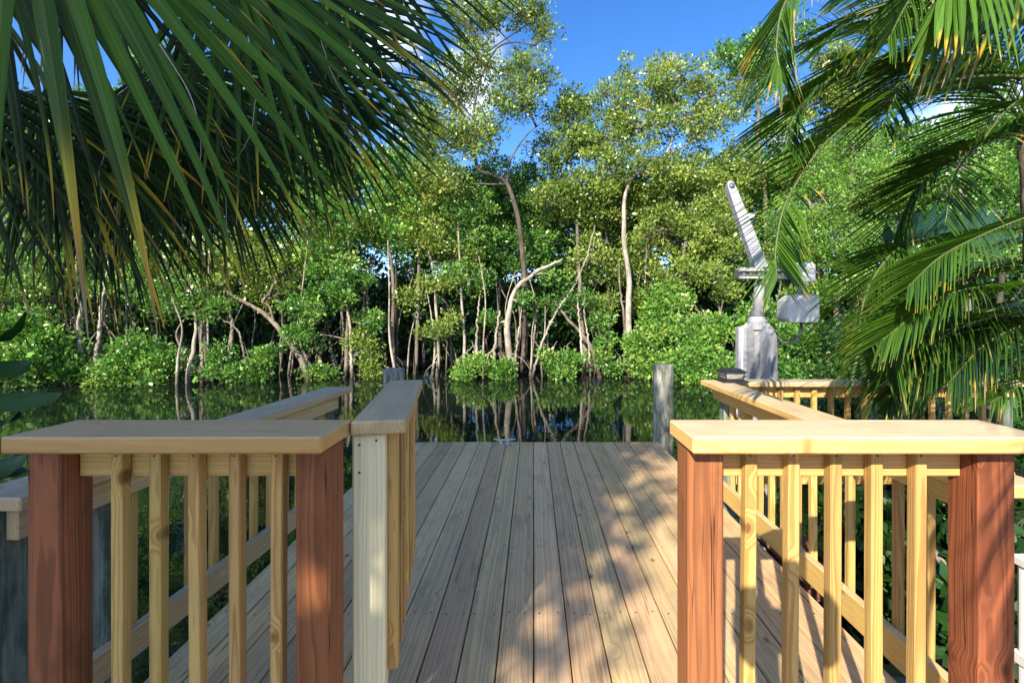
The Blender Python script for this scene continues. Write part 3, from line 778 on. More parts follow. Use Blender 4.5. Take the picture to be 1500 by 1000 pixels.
# ------------------------------------------------------------------ the mangroves across the canal
G = 'mangroves along the far bank'
mangrove('tall dark-limbed mangrove rising behind the hooked pale trunk, its airy top highest against the sky',
         [(766, 552, 17.6), (768, 450, 17.6), (764, 350, 17.5), (742, 270, 17.4), (704, 248, 17.3), (690, 205, 17.2), (668, 140, 17.1)], .115,
         [(660, 130, 50, 17.2), (705, 95, 34, 17), (690, 30, 46, 17.3, .6), (760, 20, 44, 17.2, .6), (800, 45, 22, 17), (640, 200, 48, 17.3), (700, 200, 46, 17),
          (775, 105, 44, 17.5, .7), (748, 150, 44, 17.3), (640, 265, 44, 17), (610, 180, 40, 17.6)], 'leaf_olive', 'bark_dark', .115, .85, .55,
         limbs=[([(690, 205, 17.2), (700, 130, 17.1), (725, 75, 17), (752, 62, 16.9), (778, 66, 16.8)], .055), ([(742, 270, 17.4), (748, 235, 17.3), (770, 200, 17.2), (800, 175, 17.3)], .05),
                ([(668, 140, 17.1), (690, 100, 17.1), (712, 78, 17), (760, 44, 17), (802, 18, 17)], .045)])
mangrove('hooked pale trunk leaning right over the water, broken off short at its tip',
         [(748, 552, 16.9), (745, 500, 16.9), (744, 462, 16.9), (752, 432, 16.8), (772, 408, 16.8), (800, 392, 16.8), (822, 381, 16.8)], .125,
         [(815, 402, 26, 16.9), (775, 440, 22, 16.9), (722, 470, 22, 17)], 'leaf_green', 'bark_pale', .11, .7, .5,
         stems=[([(752, 552, 16.8), (757, 505, 16.8), (762, 470, 17), (768, 430, 17.2)], .045, 'bark_pale'), ([(725, 552, 16.8), (724, 515, 16.8), (728, 480, 16.9), (732, 455, 17)], .07, 'bark_pale')])
mangrove('mangrove with straight pale trunk left of the sunlit piling, rounded crown against blue sky',
         [(924, 552, 17.2), (922, 470, 17.2), (919, 400, 17.3), (913, 340, 17.3), (918, 280, 17.6), (945, 235, 17.8), (968, 232, 18)], .12,
         [(900, 150, 44, 18.2), (945, 122, 48, 18, .8), (1000, 118, 50, 18, .8), (1045, 140, 38, 18), (890, 200, 44, 18), (945, 182, 46, 17.6), (1000, 176, 44, 17.8), (1040, 185, 30, 17.6),
          (930, 240, 50, 17.8), (985, 250, 46, 17.6), (880, 250, 44, 17.8), (1070, 165, 26, 18.1)], 'leaf_olive', 'bark_pale', .115, .75, .62,
         limbs=[([(945, 235, 17.8), (975, 228, 17.7), (1000, 215, 17.7), (1020, 205, 17.7)], .075), ([(975, 228, 17.7), (985, 200, 17.7), (975, 175, 17.7)], .05), ([(1010, 210, 17.7), (1005, 170, 17.7), (985, 145, 17.7), (980, 115, 17.8)], .045)],
         stems=[([(916, 552, 17.4), (914, 470, 17.4), (908, 420, 17.5), (906, 380, 17.6)], .06, 'bark_mid')])
mangrove('mangrove between the two tallest crowns, thin upright trunk and small ragged head',
         [(862, 552, 18.2), (852, 470, 18.2), (848, 400, 18.3), (845, 330, 18.4), (838, 250, 18.6), (832, 190, 18.7)], .09,
         [(830, 170, 42, 18.8), (860, 215, 40, 18.8), (812, 225, 40, 18.6), (840, 150, 24, 18.8), (850, 280, 50, 18.4), (810, 300, 42, 18.4)], 'leaf_olive', 'bark_mid', .115, .95, .48,
         stems=[([(853, 552, 17.1), (852, 515, 17.1), (848, 470, 17.2), (846, 430, 17.3)], .06, 'bark_pale'), ([(865, 552, 17.1), (862, 500, 17.1), (856, 460, 17.3), (857, 420, 17.5)], .045, 'bark_pale')])
mangrove('slender twin-trunk mangrove just left of the dark piling top',
         [(576, 552, 17.6), (575, 480, 17.6), (574, 400, 17.6), (566, 345, 17.6), (562, 300, 17.7)], .085,
         [(560, 280, 46, 17.8), (600, 300, 44, 17.9), (590, 340, 36, 17.5), (545, 330, 36, 17.6), (570, 235, 44, 18), (620, 250, 40, 18)], 'leaf_green', 'bark_mid', .115, .9, .62,
         stems=[([(580, 552, 17.9), (582, 470, 17.9), (580, 400, 18), (584, 330, 18.1)], .07, 'bark_dark')])
mangrove('mangrove with a straight dark bare trunk right of the dark piling top',
         [(608, 552, 17.8), (611, 480, 17.8), (613, 400, 17.8), (614, 330, 17.9), (612, 270, 18)], .085,
         [(615, 290, 40, 18), (650, 300, 42, 18.2), (640, 345, 38, 17.6), (604, 440, 22, 17.3), (600, 330, 30, 17.8)], 'leaf_olive', 'bark_mid', .115, .85, .6)
mangrove('crooked mangrove sapling whose pale stem zigzags up left of centre',
         [(641, 552, 17.3), (643, 500, 17.3), (638, 440, 17.3), (634, 390, 17.4), (622, 345, 17.5), (614, 310, 17.6)], .06,
         [(640, 420, 30, 17.2), (625, 355, 30, 17.6), (655, 470, 24, 17), (670, 380, 36, 17.8), (632, 490, 22, 17)], 'leaf_olive', 'bark_pale', .11, .8, .6)
mangrove('thin twin stemmed mangrove hung with low leaves left of the hooked trunk',
         [(681, 552, 17.1), (680, 490, 17.1), (676, 430, 17.2), (672, 350, 17.3), (670, 310, 17.5)], .055,
         [(670, 330, 42, 17.8), (690, 410, 32, 17.5), (700, 350, 40, 18), (668, 400, 28, 17.2), (690, 300, 40, 18.2)], 'leaf_green', 'bark_pale', .11, .85, .5,
         stems=[([(697, 552, 16.9), (698, 500, 16.9), (700, 460, 17), (703, 435, 17.1)], .06, 'bark_pale')])
mangrove('leaning bare dead branch mangrove crossing behind the bright shoots right of the hooked trunk',
         [(880, 548, 17.0), (866, 510, 17.1), (850, 488, 17.2), (834, 470, 17.2), (822, 455, 17.3)], .085,
         [(812, 440, 26, 17.3), (850, 440, 30, 17.6)], 'leaf_green', 'bark_mid', .11, .7, .5,
         stems=[([(780, 552, 16.9), (790, 515, 16.9), (803, 480, 17), (818, 452, 17.2), (840, 420, 17.4), (858, 380, 17.6), (872, 330, 17.8)], .055, 'bark_pale'), ([(800, 545, 17.2), (790, 510, 17.2), (775, 490, 17.3)], .04, 'bark_mid')])
mangrove('mangrove with slanting bare trunk leaning left over the water behind the left railing end',
         [(455, 560, 16.3), (440, 525, 16.3), (420, 495, 16.3), (402, 475, 16.4), (378, 452, 16.5), (345, 435, 16.5), (318, 412, 16.5)], .12,
         [(330, 400, 44, 16.8), (390, 430, 38, 17), (420, 400, 44, 17.2), (360, 370, 46, 17), (300, 380, 40, 17), (450, 370, 40, 17.4)], 'leaf_olive', 'bark_mid', .115, .9, .5,
         limbs=[([(402, 475, 16.4), (395, 450, 16.4), (384, 442, 16.5)], .05)])
mangrove('pale white-barked mangrove pair standing straight under the hanging fan fronds',
         [(118, 556, 15.8), (119, 520, 15.8), (117, 480, 15.8), (116, 440, 15.9), (112, 380, 16.0)], .085,
         [(110, 380, 50, 16.3), (150, 400, 50, 16.5), (70, 400, 50, 16.4), (60, 340, 50, 17), (130, 330, 50, 17)], 'leaf_green', 'bark_pale', .115, .9, .5,
         stems=[([(138, 556, 15.7), (142, 520, 15.7), (146, 480, 15.7), (150, 440, 15.8), (160, 380, 16)], .085, 'bark_pale')])
mangrove('clump of grey crooked stems at the water in the middle of the left bank',
         [(275, 562, 15.6), (278, 535, 15.6), (284, 510, 15.7), (286, 470, 15.8), (280, 420, 16)], .085,
         [(285, 430, 44, 16), (240, 440, 40, 16.2), (250, 390, 46, 16.4), (310, 450, 36, 16), (200, 420, 46, 16.4), (215, 360, 50, 17)], 'leaf_green', 'bark_pale', .115, .9, .55,
         stems=[([(296, 562, 15.6), (297, 530, 15.6), (294, 500, 15.7), (296, 470, 15.8)], .06, 'bark_mid'), ([(252, 560, 15.7), (245, 530, 15.7), (235, 505, 15.8), (228, 490, 15.9)], .045, 'bark_pale'), ([(338, 560, 15.9), (336, 520, 15.9), (340, 480, 16), (334, 440, 16.1)], .09, 'bark_mid'), ([(362, 562, 15.6), (358, 520, 15.7), (348, 485, 15.8), (320, 462, 15.9)], .05, 'bark_mid')])
mangrove('bushy mangrove with glossy deep green foliage hanging over the left railing end',
         [(505, 555, 16.8), (508, 500, 16.8), (510, 440, 16.8), (512, 390, 16.9), (508, 330, 17.1)], .075,
         [(450, 450, 38, 16.3), (490, 440, 36, 16.5), (440, 490, 30, 16.2), (520, 400, 36, 16.9), (480, 380, 46, 17.2), (540, 470, 26, 16.7), (520, 330, 46, 17.4), (470, 320, 46, 17.6)], 'leaf_green', 'bark_mid', .13, .9, .5,
         stems=[([(515, 555, 16.7), (513, 480, 16.7), (504, 430, 16.8), (495, 400, 16.9)], .06, 'bark_pale'), ([(494, 555, 16.9), (488, 525, 16.9), (482, 500, 17)], .05, 'bark_mid')])
mangrove('dense mangrove whose leafy head stands left behind the fan palm',
         [(40, 548, 17.2), (45, 480, 17.2), (38, 420, 17.3), (30, 340, 17.5)], .10,
         [(20, 330, 60, 17.8), (-30, 380, 60, 17.8), (60, 280, 60, 18), (0, 430, 55, 17.2), (120, 260, 60, 18.4), (-40, 270, 60, 18.4), (190, 300, 60, 18.4)], 'leaf_green', 'bark_mid', .125, .8, .5)
mangrove('tall mangrove seen in gaps between fan fronds at upper left',
         [(300, 552, 18.4), (305, 450, 18.5), (300, 340, 18.6), (310, 250, 18.8), (320, 150, 19)], .12,
         [(330, 160, 60, 19.2), (270, 200, 60, 19.2), (390, 220, 60, 19.3), (330, 270, 60, 18.8), (440, 290, 56, 19), (400, 130, 56, 19.4), (250, 110, 60, 19.4), (480, 220, 56, 19.4), (180, 180, 60, 19.4)], 'leaf_bright', 'bark_mid', .125, .8, .4)
mangrove('round headed mangrove filling the gap under the hanging left branch at centre',
         [(735, 552, 19.4), (732, 470, 19.4), (730, 390, 19.5), (728, 330, 19.6)], .08,
         [(720, 310, 50, 19.8), (760, 320, 46, 20), (690, 280, 50, 20), (740, 270, 46, 20.2), (790, 280, 46, 20.2), (720, 380, 46, 19.4), (780, 360, 46, 19.4)], 'leaf_green', 'bark_mid', .125, .9, .45)
mangrove('leafy mangrove with yellow-green tips directly behind the straight pale trunk',
         [(895, 552, 19), (893, 470, 19), (890, 390, 19.1), (885, 320, 19.2)], .085,
         [(880, 320, 50, 19.2), (930, 320, 50, 19), (900, 280, 46, 19.3), (870, 380, 44, 18.7), (920, 390, 40, 18.6), (945, 440, 36, 18.2), (880, 450, 34, 18)], 'leaf_olive', 'bark_mid', .12, .95, .5)
mangrove('broad bushy mangrove left of the davit arm, sunlit from top to water',
         [(1010, 548, 17.6), (1005, 480, 17.6), (1000, 400, 17.8), (1010, 320, 18), (1020, 270, 18.2)], .10,
         [(1000, 300, 52, 18.2), (1050, 290, 52, 18.2), (970, 340, 46, 18), (1030, 350, 48, 17.8), (1070, 350, 46, 17.8), (990, 400, 44, 17.6), (1050, 410, 46, 17.4), (1020, 250, 46, 18.6), (1075, 250, 44, 18.6), (960, 290, 44, 18.4)], 'leaf_olive', 'bark_mid', .115, 1.0, .6,
         stems=[([(1060, 548, 17.2), (1052, 500, 17.2), (1058, 440, 17.3), (1050, 390, 17.4)], .05, 'bark_mid'), ([(940, 548, 17.8), (944, 430, 17.8), (948, 340, 18)], .045, 'bark_mid')])
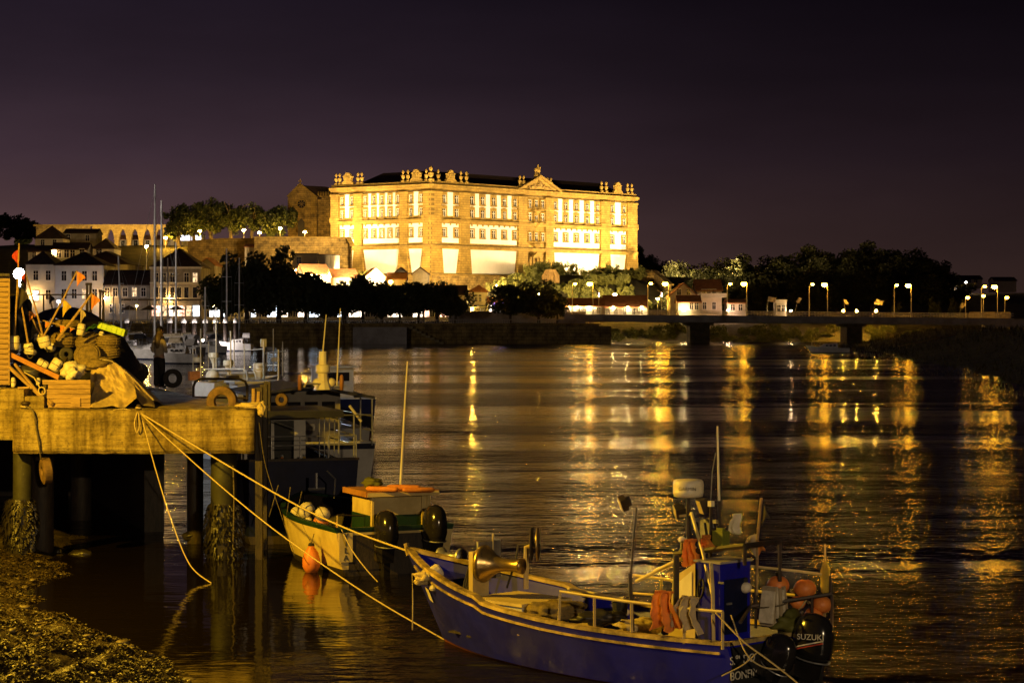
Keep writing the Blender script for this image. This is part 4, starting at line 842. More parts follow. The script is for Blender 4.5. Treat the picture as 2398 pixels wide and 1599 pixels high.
for px, py, tx in ((2187, 698, 'pale green lit bush at the right foot of the wooded hill'), (2096, 712, 'greenish bush under the fifth bridge lamp'), (2238, 696, 'yellow-green bush beside the far road lamps')):
    tree('bush', tx, px, py, 520, 34, 4.6, CS, px, 1, None, 'bush', False)
# scrub below the monastery's long side
for i in range(46):
    px = R_.uniform(1150, 1500); k = (px-1150)/350; Y_ = R_.uniform(560, 628); base = terr(axs(px, Y_), Y_)
    hgt = R_.uniform(2.2, 4.6); tree('shrub', 'lit shrub on the slope below the long side of the monastery', px, HOR-(base+hgt-EYE)*FPX/Y_, Y_, R_.uniform(34, 62), base-.3, CS, i, 1, 'shrubs on the monastery slope', 'shrub', False)
for i in range(16):
    px = R_.uniform(1420, 1530); Y_ = R_.uniform(500, 560); base = terr(axs(px, Y_), Y_)
    hgt = R_.uniform(3, 5); tree('shrub', 'shrub between the low white houses and the big cream gable', px, HOR-(base+hgt-EYE)*FPX/Y_, Y_, R_.uniform(30, 50), base-.3, CS, i, 1, 'shrubs behind the low houses', 'shrub', False)
for i in range(22):
    px = R_.uniform(640, 960); Y_ = R_.uniform(572, 626); base = terr(axs(px, Y_), Y_)
    hgt = R_.uniform(1.0, 2.2); tree('shrub', 'low shrub on the slope left of the monastery corner', px, HOR-(base+hgt-EYE)*FPX/Y_, Y_, R_.uniform(24, 44), base-.3, CS, i, 1, 'shrubs on the left slope', 'shrub', False)
for i in range(64):
    px = R_.uniform(1420, 2150); Y_ = R_.uniform(474, 484); base = terr(axs(px, Y_), Y_); hgt = R_.uniform(1.0, 2.4)
    tree('shrub', 'dim shrub on the river bank under the bridge', px, HOR-(base+hgt-EYE)*FPX/Y_, Y_, R_.uniform(24, 44), base-.4, CS, i, 1, 'shrubs under the bridge', 'shrub', False)
pt = thing('dry_palm', 'drooping dry straw-coloured palm at the foot of the monastery pavilion', 'palm', at(1290, 668, 590)); a = MB()
for k in range(60):
    an = k*2.4; rr = rnd(1.5, 2.4); a.tube([(0, 0, 3.0), (math.cos(an)*rr*.6, math.sin(an)*rr*.6, 4.3), (math.cos(an)*rr, math.sin(an)*rr, 2.6), (math.cos(an)*rr*1.05, math.sin(an)*rr*1.05, .6)], [.12, .14, .10, .04], 4)
a.build('fronds', M['dry'], pt); MB().tube([(0, 0, -3), (0, 0, 3.2)], .35, 8).build('trunk', M['bark'], pt)
# ================================================================== the fishing pier on the left
ZP = 3.41                                            # pier deck level above the water
def mbw(root):                                       # a builder that takes world coordinates for an unrotated root
    a = MB(); a.M = Matrix.Translation(-Vector(root.location)); return a
pier = thing('concrete_pier', 'weathered concrete pier on piles lit orange, left foreground', 'pier', (-8.5, 48, 0))
EDGE = Vector((-.307, .952, 0))                      # direction of the pier's river side
fr_, fl_ = Vector((-5.81, 48.0, 0)), Vector((-11.24, 48.0, 0))
br_ = fr_+EDGE*26
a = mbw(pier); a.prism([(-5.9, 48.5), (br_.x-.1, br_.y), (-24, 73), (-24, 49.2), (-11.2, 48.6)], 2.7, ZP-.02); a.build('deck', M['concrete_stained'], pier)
# front beam: a rounded, chipped slab
def beam(u, v):
    x = fl_.x+(fr_.x-fl_.x)*u; ang = v*4
    prof = [(.62, ZP), (.06, ZP), (0, ZP-.07), (0, 2.5), (.08, 2.42), (.62, 2.42)]
    k = v*(len(prof)-1); i = min(int(k), len(prof)-2); f = k-i; y = prof[i][0]*(1-f)+prof[i+1][0]*f; z = prof[i][1]*(1-f)+prof[i+1][1]*f
    n = mnoise.noise(Vector((x*1.3, z*2.2, 1)))*.035+mnoise.noise(Vector((x*5, z*6, 4)))*.014+mnoise.noise(Vector((x*14, z*14, 4)))*.006; chip = max(0, mnoise.noise(Vector((x*3.1, 0, 8)))-.25)*.16*smooth(z, ZP-.16, ZP-.02); n += chip
    edge = min(u, 1-u)*5.43; y += max(0, .12-edge)**2*4
    return (x, 48+y+n, z+n*.5)
a = mbw(pier); a.grid(beam, 150, 46); a.box((fl_.x+.02, 48.33, 2.92), (.04, .5, .9)); a.box((fr_.x-.02, 48.33, 2.92), (.04, .5, .9)); a.build('front_beam', M['concrete_stained'], pier, sm=True)
a = mbw(pier)
for k in range(5): a.bar(fr_+EDGE*(.6+k*5)+Vector((.02, 0, 2.9)), fr_+EDGE*(5.5+k*5)+Vector((.02, 0, 2.9)), .25, 1.0)
a.build('side_beam', M['concrete'], pier)
for px, Y, r, mm in ((53, 48.7, .22, 'algae'), (98, 49.6, .28, 'wood_dark'), (524, 48.75, .30, 'algae'), (457, 52, .20, 'wood_dark'), (330, 58, .28, 'wood_dark'), (190, 58, .28, 'wood_dark'), (580, 54, .22, 'wood_dark')):
    a = mbw(pier); X = axs(px, Y); a.lathe([(r*1.04, -2), (r, .5), (r, 1.6), (r*.98, 2.75)], (X, Y, 0), 14); a.build('pile', M[mm], pier, sm=True)
# mussel and weed crust on the front piles
for px, Y, r, z0, z1 in ((48, 48.7, .3, .25, 1.35), (524, 48.75, .34, -.1, 1.25)):
    a = mbw(pier); X = axs(px, Y)
    for k in range(700):
        an = rnd(0, 6.28); z = rnd(z0, z1); rr = r*(1.0+.35*math.sin((z-z0)/(z1-z0)*3.1)*rnd(.5, 1)); c = Vector((X+math.cos(an)*rr, Y+math.sin(an)*rr, z))
        d = Vector((math.cos(an)*.03, math.sin(an)*.03, -rnd(.05, .14))); sx_ = Vector((-math.sin(an), math.cos(an), 0))*rnd(.015, .04)
        a.add([c-sx_, c+sx_, c+d+sx_*.4+Vector((math.cos(an), math.sin(an), 0))*.03, c+d-sx_*.6], [(0, 1, 2, 3)])
    a.lathe([(r, z0-.3), (r*1.15, z0+.2), (r*1.2, (z0+z1)/2), (r*.9, z1)], (X, Y, 0), 14); stuff(a.build('mussel_crust', M['mussel'], pier))
a = mbw(pier); a.box((-18, 66, .9), (12.2, .5, 3.6)); a.bar(fr_+EDGE*7+Vector((-1.2, 0, .9)), fr_+EDGE*24+Vector((-1.2, 0, .9)), .5, 3.6); a.build('shade_wall', M['wood_dark'], pier)  # dark walls added under the deck to keep the underside black
for k, (px, Y) in enumerate(((609, 48.5), (620, 50.6), (628, 53))):                   # timber fender posts at the river corner
    a = mbw(pier); X = axs(px, Y)-.02; a.box((X, Y, 1.4), (.16, .2, 5.0)); a.build('fender_post', M['wood_dark'], pier)
# raised kerb blocks at the left
a = mbw(pier); c0, c1 = axs(-40, 49), axs(58, 49); a.box(((c0+c1)/2, 49.6, (zs(985, 49)+zs(911, 49))/2), (c1-c0, 1.4, zs(911, 49)-zs(985, 49))); a.build('kerb_block', M['concrete_stained'], pier)
a = mbw(pier); c0, c1 = axs(58, 48.9), axs(103, 48.9); a.box(((c0+c1)/2, 49.3, ZP+.12), (c1-c0, .8, .3)); a.build('kerb_block', M['concrete_stained'], pier)

def tyre(label, c, R, r, axis, m, group=None, name='tyre'):
    t = thing(name, label, 'tyre', c, 0, group); a = MB(); ax = Vector(axis).normalized(); u = ax.orthogonal().normalized(); w_ = ax.cross(u); n = 28; pr = [(-.8, -.9), (-1, 0), (-.8, .9), (.4, 1.0), (1, .75), (1, -.75), (.4, -1.0)]; vs = []
    for i in range(n):
        an = 2*math.pi*i/n; d = u*math.cos(an)+w_*math.sin(an)
        for (pr_r, pr_a) in pr: vs.append(d*(R-r+pr_r*r)+ax*pr_a*r)
    k = len(pr); a.add(vs, [(i*k+j, i*k+(j+1) % k, ((i+1) % n)*k+(j+1) % k, ((i+1) % n)*k+j) for i in range(n) for j in range(k)])
    a.build('carcass', m, t); tr = MB()
    for i in range(n*2):
        an = math.pi*i/n; d = u*math.cos(an)+w_*math.sin(an); tg = ax.cross(d); c_ = d*(R+.005)
        tr.add([c_-ax*r*.7-tg*.012, c_+ax*r*.7-tg*.012, c_+ax*r*.7+tg*.012, c_-ax*r*.7+tg*.012], [(0, 1, 2, 3)])
    stuff(tr.build('tread', m, t)); return t
tyre('brown muddy tyre hung on the river edge of the pier', at(520, 940, 50.6), .36, .10, (.15, 1, 0), M['rubber_brown'])
tyre('pale worn tyre fender hanging from the left pile', at(108, 1102, 48.3), .30, .11, (1, .45, .1), M['rubber_brown'])
tyre('dark tyre on the pier edge left of the two people', at(325, 872, 63.5), .28, .09, (.2, 1, 0), M['rubber'])
tyre('dark tyre on the pier edge right of the two people', at(404, 886, 61), .27, .07, (.2, 1, 0), M['rubber'])
tyre('small brown tyre hanging over the roof of the white trawler', at(660, 936, 56), .17, .05, (.3, 1, 0), M['rubber_brown'])

# ------------------------------------------------------------------ hut of planks at the far left
hut = thing('plank_hut', 'plank-walled hut at the left edge of the pier', 'hut', at(20, 905, 49.9), .27); hut.location.z = ZP
x1 = 0
zt = zs(648, 49.9)-ZP; n_ = 21; base_ = .5
pl = MB().box((0, 0, 0), (1.9, .035, (zt-base_)/n_-.012)).mesh('plank', M['wood'])
for k in range(n_): link('plank', pl, hut, (x1-.95+rnd(-.008, .004), rnd(-.008, .008), base_+(k+.5)*(zt-base_)/n_), (0, 0, rnd(-.004, .004)))
MB().box((x1-1.0, 1.3, zt/2), (1.9, 2.4, zt-.02)).build('inner_wall', M['wood_dark'], hut); MB().box((x1-1.28, 1.2, zt+.04), (2.6, 2.9, .06)).build('roof', M['wood_dark'], hut)
for s_ in (0,): MB().box((x1+.012, .02, (zt+base_)/2), (.03, .09, zt-base_)).build('corner_board', M['wood'], hut)

# ------------------------------------------------------------------ fishing gear heap
heap = thing('net_heap', 'dark heap of piled fishing nets behind the floats and pots', 'net heap', at(150, 950, 52.6)); heap.location.z = ZP
def hp(u, v):
    px = 15+290*u; topy = 900-150*math.sin(math.pi*min(1, u*.9+.08))**.6+8*mnoise.noise(Vector((u*9, v*5, 0)))
    Y = 50.8+3.6*v; z = ZP+(zs(topy, 52.5)-ZP)*math.sin(math.pi*min(1, v*.5+.03)) if v < .98 else ZP
    n = mnoise.noise(Vector((u*14, v*9, 2)))*.12+mnoise.noise(Vector((u*40, v*30, 2)))*.04
    return Vector((axs(px, 52.5), Y+n, max(ZP, z+n)))-heap.location
MB().grid(hp, 70, 36).build('netting', M['tarp_dark'], heap, sm=True)
tp = thing('dark_tarpaulin', 'black tarpaulin stretched over the top of the net heap', 'tarpaulin', at(140, 760, 53.5)); 
def tpf(u, v):
    px = 62+168*u; py = 762-44*math.sin(math.pi*(u*.85+.10))**.8+30*v*v+4*math.sin(u*22)*v; Y = 54.2-1.6*v+.1*math.sin(u*17+v*3)
    return at(px, py, 53.4)+Vector((0, Y-53.4, 0))-tp.location
MB().grid(tpf, 50, 16).build('sheet', M['tarp_dark'], tp, sm=True)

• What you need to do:
Which lines of the material contain the string "part"? List each of them.

• Worked solution:
The Blender Python script for this scene continues. Write part 3, from line 778 on. More parts follow. Use Blender 4.5. Take the picture to be 1500 by 1000 pixels.
Keep writing the Blender script for this image. This is part 4, starting at line 842. More parts follow. The script is for Blender 4.5. Treat the picture as 2398 pixels wide and 1599 pixels high.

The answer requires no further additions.